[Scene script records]

═══

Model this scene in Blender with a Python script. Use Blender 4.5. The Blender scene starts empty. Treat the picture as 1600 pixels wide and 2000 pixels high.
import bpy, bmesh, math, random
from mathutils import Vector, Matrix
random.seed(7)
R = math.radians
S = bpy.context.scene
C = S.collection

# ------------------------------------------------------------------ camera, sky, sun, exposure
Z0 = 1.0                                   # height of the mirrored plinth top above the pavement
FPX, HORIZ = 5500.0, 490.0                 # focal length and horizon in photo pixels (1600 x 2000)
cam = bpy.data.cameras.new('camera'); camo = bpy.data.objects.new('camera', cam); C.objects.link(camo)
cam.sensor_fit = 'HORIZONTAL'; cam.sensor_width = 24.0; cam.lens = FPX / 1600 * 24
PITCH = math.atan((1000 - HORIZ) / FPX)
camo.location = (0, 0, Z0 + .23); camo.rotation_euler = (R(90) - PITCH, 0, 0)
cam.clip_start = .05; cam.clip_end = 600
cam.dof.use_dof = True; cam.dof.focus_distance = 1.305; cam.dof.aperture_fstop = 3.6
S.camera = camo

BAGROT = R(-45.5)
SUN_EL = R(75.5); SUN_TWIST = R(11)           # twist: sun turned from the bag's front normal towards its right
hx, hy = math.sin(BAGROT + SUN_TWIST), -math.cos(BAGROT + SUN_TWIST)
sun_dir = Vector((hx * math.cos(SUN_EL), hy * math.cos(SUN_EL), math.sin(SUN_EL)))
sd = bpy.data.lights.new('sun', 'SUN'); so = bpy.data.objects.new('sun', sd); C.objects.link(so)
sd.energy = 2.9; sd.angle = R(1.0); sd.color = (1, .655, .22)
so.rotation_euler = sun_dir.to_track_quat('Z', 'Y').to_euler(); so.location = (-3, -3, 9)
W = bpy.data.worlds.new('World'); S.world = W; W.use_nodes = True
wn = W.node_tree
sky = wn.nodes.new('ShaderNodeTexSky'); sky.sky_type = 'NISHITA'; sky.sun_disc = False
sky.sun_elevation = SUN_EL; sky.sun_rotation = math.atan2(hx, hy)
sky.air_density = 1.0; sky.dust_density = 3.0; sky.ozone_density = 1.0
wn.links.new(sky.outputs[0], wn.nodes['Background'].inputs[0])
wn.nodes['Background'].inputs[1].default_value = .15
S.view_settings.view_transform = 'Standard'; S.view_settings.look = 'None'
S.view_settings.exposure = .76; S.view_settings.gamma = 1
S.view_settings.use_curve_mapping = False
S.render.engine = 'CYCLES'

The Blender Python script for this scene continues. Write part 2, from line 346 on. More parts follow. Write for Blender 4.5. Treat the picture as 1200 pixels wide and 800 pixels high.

═══

Copy out the full listing exactly.

** CORRECT RESPONSE **
Model this scene in Blender with a Python script. Use Blender 4.5. The Blender scene starts empty. Treat the picture as 1600 pixels wide and 2000 pixels high.
import bpy, bmesh, math, random
from mathutils import Vector, Matrix
random.seed(7)
R = math.radians
S = bpy.context.scene
C = S.collection

# ------------------------------------------------------------------ camera, sky, sun, exposure
Z0 = 1.0                                   # height of the mirrored plinth top above the pavement
FPX, HORIZ = 5500.0, 490.0                 # focal length and horizon in photo pixels (1600 x 2000)
cam = bpy.data.cameras.new('camera'); camo = bpy.data.objects.new('camera', cam); C.objects.link(camo)
cam.sensor_fit = 'HORIZONTAL'; cam.sensor_width = 24.0; cam.lens = FPX / 1600 * 24
PITCH = math.atan((1000 - HORIZ) / FPX)
camo.location = (0, 0, Z0 + .23); camo.rotation_euler = (R(90) - PITCH, 0, 0)
cam.clip_start = .05; cam.clip_end = 600
cam.dof.use_dof = True; cam.dof.focus_distance = 1.305; cam.dof.aperture_fstop = 3.6
S.camera = camo

BAGROT = R(-45.5)
SUN_EL = R(75.5); SUN_TWIST = R(11)           # twist: sun turned from the bag's front normal towards its right
hx, hy = math.sin(BAGROT + SUN_TWIST), -math.cos(BAGROT + SUN_TWIST)
sun_dir = Vector((hx * math.cos(SUN_EL), hy * math.cos(SUN_EL), math.sin(SUN_EL)))
sd = bpy.data.lights.new('sun', 'SUN'); so = bpy.data.objects.new('sun', sd); C.objects.link(so)
sd.energy = 2.9; sd.angle = R(1.0); sd.color = (1, .655, .22)
so.rotation_euler = sun_dir.to_track_quat('Z', 'Y').to_euler(); so.location = (-3, -3, 9)
W = bpy.data.worlds.new('World'); S.world = W; W.use_nodes = True
wn = W.node_tree
sky = wn.nodes.new('ShaderNodeTexSky'); sky.sky_type = 'NISHITA'; sky.sun_disc = False
sky.sun_elevation = SUN_EL; sky.sun_rotation = math.atan2(hx, hy)
sky.air_density = 1.0; sky.dust_density = 3.0; sky.ozone_density = 1.0
wn.links.new(sky.outputs[0], wn.nodes['Background'].inputs[0])
wn.nodes['Background'].inputs[1].default_value = .15
S.view_settings.view_transform = 'Standard'; S.view_settings.look = 'None'
S.view_settings.exposure = .76; S.view_settings.gamma = 1
S.view_settings.use_curve_mapping = False
S.render.engine = 'CYCLES'

The Blender Python script for this scene continues. Write part 2, from line 346 on. More parts follow. Write for Blender 4.5. Treat the picture as 1200 pixels wide and 800 pixels high.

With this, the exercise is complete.